In poche parole il discorso di Gesù si muove su due piani: quello del tempo e quello dell’eternità. Col suo arcaico linguaggio, Gesù traccia una linea di paragone fra quanto appartiene alla vita terrena e quanto, invece, a quella spirituale.

Fatte queste necessarie premesse e date queste corrette interpretazioni di ciò che nel contesto letterario dell’odierno brano del Vangelo Gesù intende per “disonesto”, diventa più facile comprendere cosa il Signore voglia dirci con un linguaggio che di primo acchito ci stordisce.

L’amministratore della parabola, infatti, non è una persona disonesta nel senso che intenderemmo noi.

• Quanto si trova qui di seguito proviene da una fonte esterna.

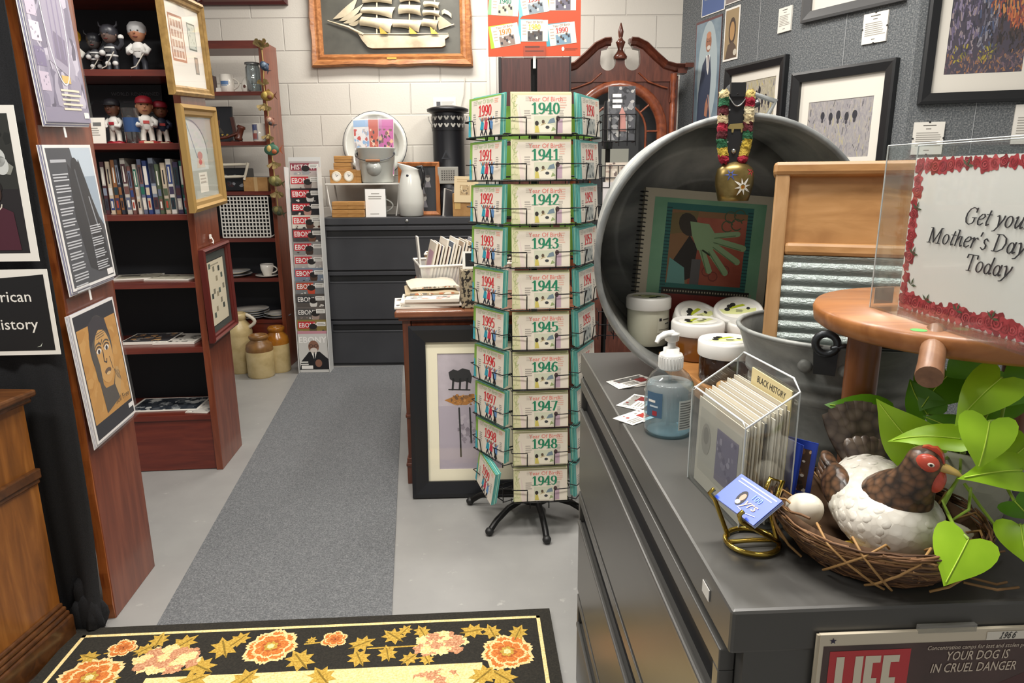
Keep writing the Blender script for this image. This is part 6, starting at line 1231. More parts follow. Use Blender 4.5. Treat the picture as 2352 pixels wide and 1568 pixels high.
# magazine hanging on the near end of the counter
EM = wallM((.228, .598, 0), .9989, .0457)
def art_life(m_, w, h):
    m_.rect(.004, 0, w, h-.013, N('cover_brown', [(.3, '#3f3330'), (.7, '#5a4340')], 14, .4), 1); m_.poly([(w*.5, 0), (w, 0), (w, h-.03), (w*.6, h-.08)], P('#4f2f2e', .4), 1.3)
    m_.rect(.011, h-.092, .095, h-.019, P('#c4393e', .4), 2)
    x = .0185
    for ch, ww in (('L', .019), ('I', .010), ('F', .018), ('E', .019)):
        t = .0082; c = P('#e0d6bf', .4); m_.rect(x, h-.085, x+t, h-.0255, c, 3)
        if ch in 'FE': m_.rect(x+t, h-.0255-t, x+ww-.002, h-.0255, c, 3); m_.rect(x+t, h-.060, x+ww-.004, h-.060+t, c, 3)
        if ch in 'LE': m_.rect(x+t, h-.085, x+ww-.002, h-.085+t, c, 3)
        x += ww+.0005
    pl = P('#d6c6b3', .4); m_.text('Concentration camps for lost and stolen pets', .165, h-.0215, .0068, pl, 3, 'c', .004, .86, .2)
    m_.text('YOUR DOG IS', .165, h-.0345, .0150, pl, 3, 'c', .008, .70, .15); m_.text('IN CRUEL DANGER', .163, h-.0485, .0150, pl, 3, 'c', .008, .70, .15)
    m_.poly([(.013+.0038*(1 if i % 2 == 0 else .42)*cos(pi/2+2*pi*i/10), h-.007+.0038*(1 if i % 2 == 0 else .42)*sin(pi/2+2*pi*i/10)) for i in range(10)], P('#2b2440'), 2)
    m_.rect(.172, h-.0125, .212, h-.003, P('#e3ddcf'), 2)
    for ch, x0 in zip('1966', (.185, .189, .193, .198)):
        for st in DIG[ch]: m_.line([(x0+px*.005+pz*.0025, h-.011+pz*.007) for px, pz in st], .0008, INK, 3)
r = thing('magazine', 'old brown-covered weekly magazine with a red masthead hanging on the counter end', 'magazine', M=EM @ Matrix.Translation((.078, -.0035, .575)) @ Matrix.Rotation(-.0, 4, 'Y'))
k = MB(); k.box((0, -.004, 0), (.267, 0, .328), P('#d3c8b2', .5)); k.y = -.004; art_life(k, .267, .328); k.build('cover', r)
k = MB(); k.box((-.003, -.0035, -.002), (.0, -.0005, .3275), P('#b9ae98', .6)); k.build('page_edges', r)
k = MB(); k.box((.10, -.0048, .326), (.16, -.0003, .334), clear('tape', '#d9d9d2', .3, .15)); k.build('tape', r)
# business cards
def card_stack(label, px, py, rz, n, cols, w=.075, d=.046):
    q = on_z(px, py, z)
    for i in range(n):
        k = MB(); k.box((-w/2, -d/2, 0), (w/2, d/2, .0008), WHT); k.M = FLAT.copy(); k.y = -.0008
        k.rect(-w/2+.004, d*.05, w/2-.006, d*.42, P(cols[0])); k.scribble(-w/2+.004, d*.05, w/2-.006, d*.42, [P(c) for c in cols], 12, 1.5, i+px); k.rect(w*.05, -d*.3, w*.35, d*.1, P(cols[1]), 2.5); k.lines(-w*.42, 0, -.002, -d*.42, 3, GREYP, 2)
        o = k.build('business_card'); tag(o, label if n == 1 else ['bottom', 'middle', 'top'][i+(3-n)]+' card of '+label, 'card', 'business cards on the counter', M=Matrix.Translation(q+Vector((.004*i, .004*i, .0002+.0012*i))) @ rotz(rz+.12*i))
card_stack('the grey and white trio farthest along the counter', 1448, 880, .35, 3, ('#6b6a66', '#8f2a2a', '#d9d5cc', '#3a3a3a'), .085, .055)
card_stack('the red-marked pair behind the sanitizer bottle', 1462, 925, .9, 2, ('#8f8d88', '#7a2626', '#e0dcd2', '#4a4a48'))
card_stack('single red-marked card at the left foot of the sanitizer bottle', 1462, 958, .7, 1, ('#d5d0c6', '#9c3028', '#8a8883', '#e6e2d8'))
# hand sanitizer
LIQ = clear('blue_gel', '#cfeaf3', .12, .20, .05); PUMP = P('#eeeeea', .25)
r = thing('sanitizer_bottle', 'clear pump bottle of blue hand sanitizer on the counter', 'bottle', (.262, 1.088, z))
BOT = [(.036, 0), (.0405, .006), (.041, .04), (.041, .07), (.038, .088), (.030, .102), (.019, .111), (.016, .115)]
MB().lathe(BOT, clear('bottle_plastic', '#f4f8fa', .2, .015), 32, cap1=False).build('bottle_body', r)
MB().lathe([(.0345, .003), (.039, .008), (.0395, .04), (.0395, .07), (.0365, .086), (.034, .0885), (0, .0886)], LIQ, 32).build('gel', r)
mb = MB(); mb.lathe([(.0185, .110), (.0195, .112), (.0195, .133), (.018, .136), (.013, .137), (.013, .145), (.0065, .146), (.0065, .158)], PUMP, 24)
for i in range(24): a = 2*pi*i/24; mb.cbox((.0195*cos(a), .0195*sin(a), .122), (.0015, .0015, .018), PUMP, None)
mb.build('cap', r)
mb = MB(); mb.lathe([(.0065, .155), (.0115, .158), (.012, .168), (.0125, .170), (.0, .172)], PUMP, 20); mb.tube([(0, 0, .168), (-.014, -.012, .1705), (-.026, -.021, .167), (-.030, -.024, .160)], [.0075, .006, .0045, .0035], PUMP, 10); mb.build('pump_head', r)
mb = MB(); mb.tube([(0, 0, .11), (0, 0, .01)], .003, clear('bottle_plastic'), 6); mb.build('dip_tube', r)
def wrap(mb, rad, a0, a1, z0, z1, m, k=10): mb.rings([[Vector((rad*cos(a0+(a1-a0)*i/k), rad*sin(a0+(a1-a0)*i/k), zz)) for i in range(k+1)] for zz in (z0, z1)], m, True, False, False, False)
mb = MB(); wrap(mb, .0414, radians(-160), radians(-118), .035, .077, P('#4a6a86', .35)); wrap(mb, .0416, radians(-155), radians(-135), .060, .064, WHT); wrap(mb, .0416, radians(-150), radians(-128), .052, .055, P('#c5d3dc')); wrap(mb, .0416, radians(-142), radians(-130), .038, .046, P('#a5323c')); mb.build('front_label', r)
mb = MB(); wrap(mb, .0414, radians(-80), radians(-40), .016, .066, P('#c5ccc8', .5)); 
for i in range(11): wrap(mb, .0416, radians(-77), radians(-44-R_.uniform(0, 6)), .019+.0042*i, .0206+.0042*i, P('#6a7070'), 6)
mb.build('fine_print_label', r)
# galvanised tub standing on edge
def galv(name, a, b_, c, sc): return N(name, [(.3, a), (.5, b_), (.72, c)], sc, .55, .25, (1, 1, 1), .1, .003, 7, 1.6)
GALV = galv('galvanised', '#6b6e6e', '#858887', '#9d9f9d', 9); GALVD = galv('galvanised_dull', '#6f716f', '#999b98', '#c0c1bc', 5)
nrm = Vector((sin(-.04)*cos(-.08), -cos(-.04)*cos(-.08), sin(-.08))); cc = Vector((.425, 1.31, 1.196))
X_ = Vector((0, 0, 1)).cross(nrm).normalized(); Y_ = nrm.cross(X_); TM = Matrix.Identity(4)
for i, v in enumerate((X_, Y_, nrm)):
    for k_ in range(3): TM[k_][i] = v[k_]
TM.translation = cc
r = thing('galvanized_tub', 'big round galvanized washtub standing on its edge on the counter', 'tub', M=TM); TD = .275; RB_, RT = .238, .259
mb = MB(); prof = [(RB_+(RT-RB_)*t, -TD*(1-t)) for t in [i/20 for i in range(21)]]
for i in (5, 6, 13, 14): prof[i] = (prof[i][0]+.003, prof[i][1])
inner = [(a-.003, b_+.001) for a, b_ in prof][::-1]
mb.lathe(prof+inner, GALVD, 72, cap0=False, cap1=False); mb.build('tub_wall', r)
mb = MB(); bp = [(RB_, -TD), (RB_, -TD+.004), (.20, -TD+.006), (.195, -TD+.011), (.188, -TD+.006), (.13, -TD+.005), (.126, -TD+.010), (.12, -TD+.005), (.06, -TD+.005), (.057, -TD+.008), (.053, -TD+.005), (0, -TD+.005)]; mb.lathe(bp, GALVD, 64, cap0=True); mb.build('tub_bottom', r)
mb = MB(); mb.tube([(RT*cos(2*pi*i/72), RT*sin(2*pi*i/72), 0) for i in range(72)], .0065, GALV, 8, True); mb.build('rolled_rim', r)
mb = MB(); mb.tube([(.06, .2575, -.07), (.075, .285, -.075), (.03, .30, -.085), (-.02, .285, -.08), (-.02, .2575, -.075)], .005, GALV, 8); mb.build('handle', r)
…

Non è un imbroglione, non è un ladro.
Semplicemente è un uomo che nel gestire i beni del padrone non li ha fatti fruttare bene come avrebbe dovuto. Diremmo nel nostro linguaggio economico che non ha saputo investire bene il capitale che gli è stato messo in mano. Quando si rende conto che per tale motivo ha perso la fiducia del suo datore di lavoro, allora anziché disperare, cerca di rifarsi ma in maniera lecita: intanto, scontando il debito dei clienti nei confronti del suo padrone e facendo rientrare così buona parte del capitale affidatogli.

Al riguardo c’è da capire che in genere, al tempo di Gesù, l’amministratore non riceveva un regolare stipendio ma viveva dei proventi del suo stesso investimento; dunque il proprio guadagno lo traeva da una parte dello stesso profitto.
Nella fattispecie, l’amministratore della parabola attua uno sconto non a carico del padrone ma rinunciando al suo personale guadagno. In questo modo sfugge a una possibile denuncia del suo principale e si guadagna pure la fiducia di nuovi potenziali datori di lavoro.

Gesù approva questa abilità, diremmo noi astuzia, di non darsi mai per vinti e di riprendersi velocemente da situazioni sfavorevoli.
Il Signore sostiene che gli uomini di mondo sono più capaci di reattività e di adattamento alle situazioni penalizzanti del tempo presente rispetto agli uomini più spirituali.
Forse la ragione di ciò è anche fisiologica: chi non ha orizzonti di eternità e non crede in Dio, conta più su se stesso e affina meglio le proprie armi, perché si gioca la partita unicamente nello scenario terreno. L’uomo spirituale, invece, si proietta maggiormente nell’eternità e confida di più nella grazia, al punto, però, che certe volte dimentica che la vita futura deve guadagnarsela in quella di quaggiù, quindi pure costui deve ugualmente darsi da fare, come e anche di più dell’uomo terreno.

Ecco allora il senso della parabola e la chiara conclusione di Gesù che ci esorta a guadagnare con la ricchezza temporale i meriti celesti ed eterni della grazia, sfruttando al meglio ogni risorsa per compiacere Dio.